◆ DATA FOR THIS TASK:
━━━━━━━━━━━━━━━━━━━━
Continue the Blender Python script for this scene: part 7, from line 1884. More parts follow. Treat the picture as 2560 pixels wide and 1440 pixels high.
━━━━━━━━━━━━━━━━━━━━
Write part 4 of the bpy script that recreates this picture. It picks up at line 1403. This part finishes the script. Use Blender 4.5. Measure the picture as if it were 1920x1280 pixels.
━━━━━━━━━━━━━━━━━━━━
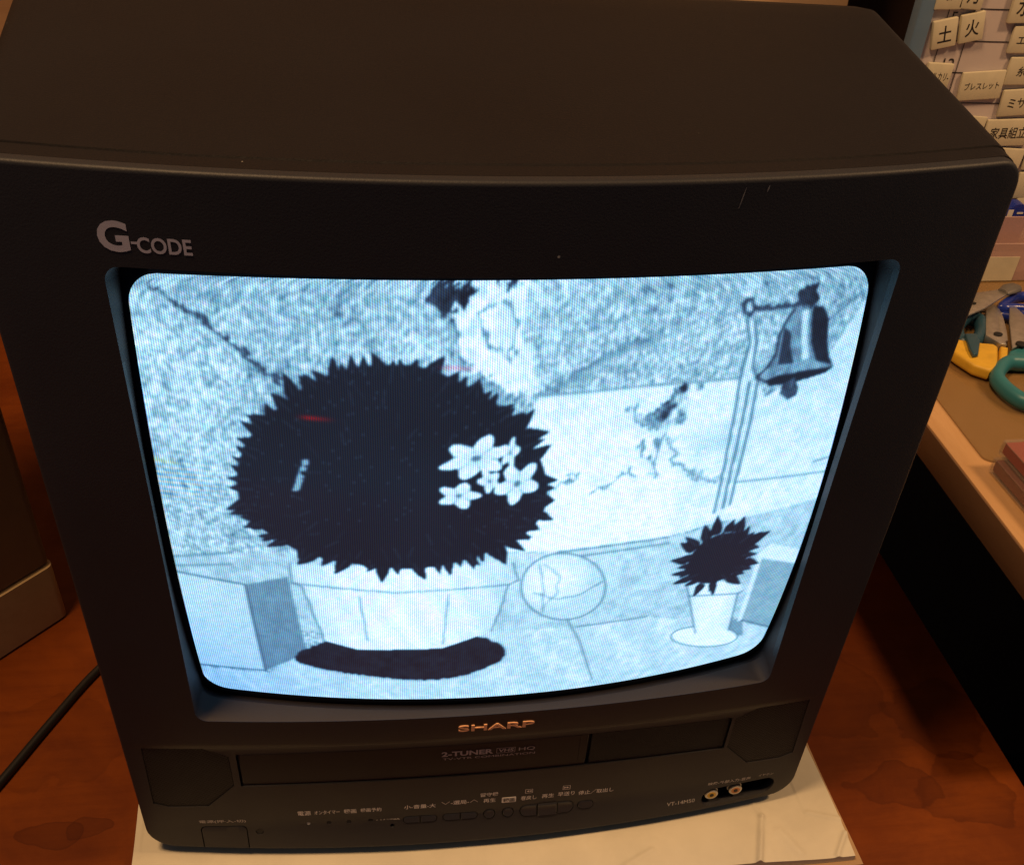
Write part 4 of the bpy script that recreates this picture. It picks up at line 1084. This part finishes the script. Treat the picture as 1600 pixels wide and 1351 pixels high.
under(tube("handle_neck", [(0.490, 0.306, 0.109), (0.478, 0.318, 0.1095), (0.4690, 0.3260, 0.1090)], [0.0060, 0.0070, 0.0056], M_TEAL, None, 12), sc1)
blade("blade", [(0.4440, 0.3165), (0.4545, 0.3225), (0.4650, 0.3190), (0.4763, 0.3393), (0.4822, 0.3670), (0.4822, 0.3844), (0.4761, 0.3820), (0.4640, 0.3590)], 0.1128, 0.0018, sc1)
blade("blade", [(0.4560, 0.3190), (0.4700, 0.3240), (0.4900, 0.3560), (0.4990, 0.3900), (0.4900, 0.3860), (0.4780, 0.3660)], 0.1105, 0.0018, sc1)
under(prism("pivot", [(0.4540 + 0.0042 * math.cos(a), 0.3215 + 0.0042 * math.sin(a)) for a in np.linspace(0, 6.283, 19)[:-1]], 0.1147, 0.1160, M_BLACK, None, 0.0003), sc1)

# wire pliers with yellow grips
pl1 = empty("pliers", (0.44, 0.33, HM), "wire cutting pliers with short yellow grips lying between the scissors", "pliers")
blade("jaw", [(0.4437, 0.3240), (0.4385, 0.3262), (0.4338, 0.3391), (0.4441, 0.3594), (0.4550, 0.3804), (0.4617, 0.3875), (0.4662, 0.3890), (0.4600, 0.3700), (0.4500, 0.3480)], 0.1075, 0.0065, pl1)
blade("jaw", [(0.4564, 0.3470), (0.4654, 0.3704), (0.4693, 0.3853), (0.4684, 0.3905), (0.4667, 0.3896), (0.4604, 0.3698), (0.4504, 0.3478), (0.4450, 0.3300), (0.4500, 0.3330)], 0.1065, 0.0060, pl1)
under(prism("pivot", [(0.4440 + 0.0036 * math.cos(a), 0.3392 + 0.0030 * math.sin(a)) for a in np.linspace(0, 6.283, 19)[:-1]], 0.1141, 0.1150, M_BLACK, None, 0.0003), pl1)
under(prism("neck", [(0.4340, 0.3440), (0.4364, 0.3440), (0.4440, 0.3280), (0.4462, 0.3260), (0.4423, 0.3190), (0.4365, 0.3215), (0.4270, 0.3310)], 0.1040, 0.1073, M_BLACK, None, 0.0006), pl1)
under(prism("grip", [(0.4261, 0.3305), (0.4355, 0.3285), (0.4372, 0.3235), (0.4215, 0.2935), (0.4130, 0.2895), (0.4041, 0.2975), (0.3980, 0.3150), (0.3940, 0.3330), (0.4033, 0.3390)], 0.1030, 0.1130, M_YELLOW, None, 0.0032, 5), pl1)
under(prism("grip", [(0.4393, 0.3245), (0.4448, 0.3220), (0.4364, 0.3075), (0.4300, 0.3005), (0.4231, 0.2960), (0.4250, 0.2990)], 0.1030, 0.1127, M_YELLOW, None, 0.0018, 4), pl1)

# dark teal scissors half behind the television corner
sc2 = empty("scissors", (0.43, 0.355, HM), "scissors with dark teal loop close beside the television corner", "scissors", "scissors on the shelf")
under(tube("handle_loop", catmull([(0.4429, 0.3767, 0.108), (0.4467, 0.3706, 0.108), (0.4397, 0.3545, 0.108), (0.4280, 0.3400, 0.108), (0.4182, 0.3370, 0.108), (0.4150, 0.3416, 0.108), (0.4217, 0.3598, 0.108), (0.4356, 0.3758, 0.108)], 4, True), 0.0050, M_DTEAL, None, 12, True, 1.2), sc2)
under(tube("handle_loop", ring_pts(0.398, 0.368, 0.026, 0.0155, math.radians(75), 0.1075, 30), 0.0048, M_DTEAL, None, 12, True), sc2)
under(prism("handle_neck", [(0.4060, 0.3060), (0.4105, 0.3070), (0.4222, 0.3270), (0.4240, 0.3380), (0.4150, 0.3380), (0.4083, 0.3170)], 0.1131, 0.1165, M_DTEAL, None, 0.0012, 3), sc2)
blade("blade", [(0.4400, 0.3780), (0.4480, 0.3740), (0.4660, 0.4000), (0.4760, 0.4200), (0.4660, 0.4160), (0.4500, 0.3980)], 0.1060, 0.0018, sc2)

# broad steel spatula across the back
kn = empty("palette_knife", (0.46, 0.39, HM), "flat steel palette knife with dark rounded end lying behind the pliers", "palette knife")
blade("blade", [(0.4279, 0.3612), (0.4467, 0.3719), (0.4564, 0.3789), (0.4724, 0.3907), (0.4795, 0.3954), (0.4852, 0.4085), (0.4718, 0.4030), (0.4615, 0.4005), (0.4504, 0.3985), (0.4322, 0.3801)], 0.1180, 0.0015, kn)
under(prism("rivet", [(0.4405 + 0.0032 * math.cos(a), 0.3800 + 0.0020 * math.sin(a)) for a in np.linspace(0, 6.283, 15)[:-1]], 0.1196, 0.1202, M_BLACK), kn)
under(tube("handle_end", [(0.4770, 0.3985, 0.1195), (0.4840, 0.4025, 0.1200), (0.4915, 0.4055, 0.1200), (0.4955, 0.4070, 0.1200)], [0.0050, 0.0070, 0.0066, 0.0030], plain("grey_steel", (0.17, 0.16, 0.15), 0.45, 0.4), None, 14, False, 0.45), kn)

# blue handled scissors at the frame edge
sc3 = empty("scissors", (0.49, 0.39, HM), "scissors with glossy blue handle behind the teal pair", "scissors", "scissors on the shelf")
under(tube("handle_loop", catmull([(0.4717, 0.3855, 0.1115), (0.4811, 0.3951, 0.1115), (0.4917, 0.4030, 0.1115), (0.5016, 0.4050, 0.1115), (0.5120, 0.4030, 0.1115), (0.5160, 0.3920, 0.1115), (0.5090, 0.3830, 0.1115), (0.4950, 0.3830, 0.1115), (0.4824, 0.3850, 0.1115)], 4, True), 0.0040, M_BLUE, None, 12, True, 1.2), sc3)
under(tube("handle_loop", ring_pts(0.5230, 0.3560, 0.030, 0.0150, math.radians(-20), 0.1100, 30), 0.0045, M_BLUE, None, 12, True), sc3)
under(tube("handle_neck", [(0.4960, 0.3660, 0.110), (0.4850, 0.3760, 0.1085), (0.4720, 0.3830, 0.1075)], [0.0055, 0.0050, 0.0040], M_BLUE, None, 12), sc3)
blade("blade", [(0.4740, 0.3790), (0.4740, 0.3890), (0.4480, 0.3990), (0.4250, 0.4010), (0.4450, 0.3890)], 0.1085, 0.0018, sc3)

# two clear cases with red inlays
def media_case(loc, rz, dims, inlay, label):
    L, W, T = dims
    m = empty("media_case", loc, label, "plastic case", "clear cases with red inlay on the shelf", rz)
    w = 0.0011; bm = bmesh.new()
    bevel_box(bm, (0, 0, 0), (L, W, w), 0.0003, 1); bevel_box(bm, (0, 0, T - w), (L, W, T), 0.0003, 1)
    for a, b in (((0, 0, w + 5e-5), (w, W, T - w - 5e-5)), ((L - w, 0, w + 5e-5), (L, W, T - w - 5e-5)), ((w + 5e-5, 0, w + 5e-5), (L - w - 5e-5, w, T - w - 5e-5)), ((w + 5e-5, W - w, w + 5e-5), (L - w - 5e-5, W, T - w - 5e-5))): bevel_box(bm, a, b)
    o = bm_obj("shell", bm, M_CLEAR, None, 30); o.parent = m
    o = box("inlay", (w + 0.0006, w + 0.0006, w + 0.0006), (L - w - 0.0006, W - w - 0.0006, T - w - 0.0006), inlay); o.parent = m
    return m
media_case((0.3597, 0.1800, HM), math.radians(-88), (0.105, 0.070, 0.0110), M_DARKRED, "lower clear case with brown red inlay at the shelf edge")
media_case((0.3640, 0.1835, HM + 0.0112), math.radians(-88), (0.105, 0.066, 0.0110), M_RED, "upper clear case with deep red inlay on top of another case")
━━━━━━━━━━━━━━━━━━━━
◆ TO BE DONE: Quote the lines that begin at the line containing "1351 pixels high." and end at the line containing "None, 0.0003), sc1)", keeping both of those lines.

◆ RESULT OF THIS EXERCISE:
Write part 4 of the bpy script that recreates this picture. It picks up at line 1084. This part finishes the script. Treat the picture as 1600 pixels wide and 1351 pixels high.
under(tube("handle_neck", [(0.490, 0.306, 0.109), (0.478, 0.318, 0.1095), (0.4690, 0.3260, 0.1090)], [0.0060, 0.0070, 0.0056], M_TEAL, None, 12), sc1)
blade("blade", [(0.4440, 0.3165), (0.4545, 0.3225), (0.4650, 0.3190), (0.4763, 0.3393), (0.4822, 0.3670), (0.4822, 0.3844), (0.4761, 0.3820), (0.4640, 0.3590)], 0.1128, 0.0018, sc1)
blade("blade", [(0.4560, 0.3190), (0.4700, 0.3240), (0.4900, 0.3560), (0.4990, 0.3900), (0.4900, 0.3860), (0.4780, 0.3660)], 0.1105, 0.0018, sc1)
under(prism("pivot", [(0.4540 + 0.0042 * math.cos(a), 0.3215 + 0.0042 * math.sin(a)) for a in np.linspace(0, 6.283, 19)[:-1]], 0.1147, 0.1160, M_BLACK, None, 0.0003), sc1)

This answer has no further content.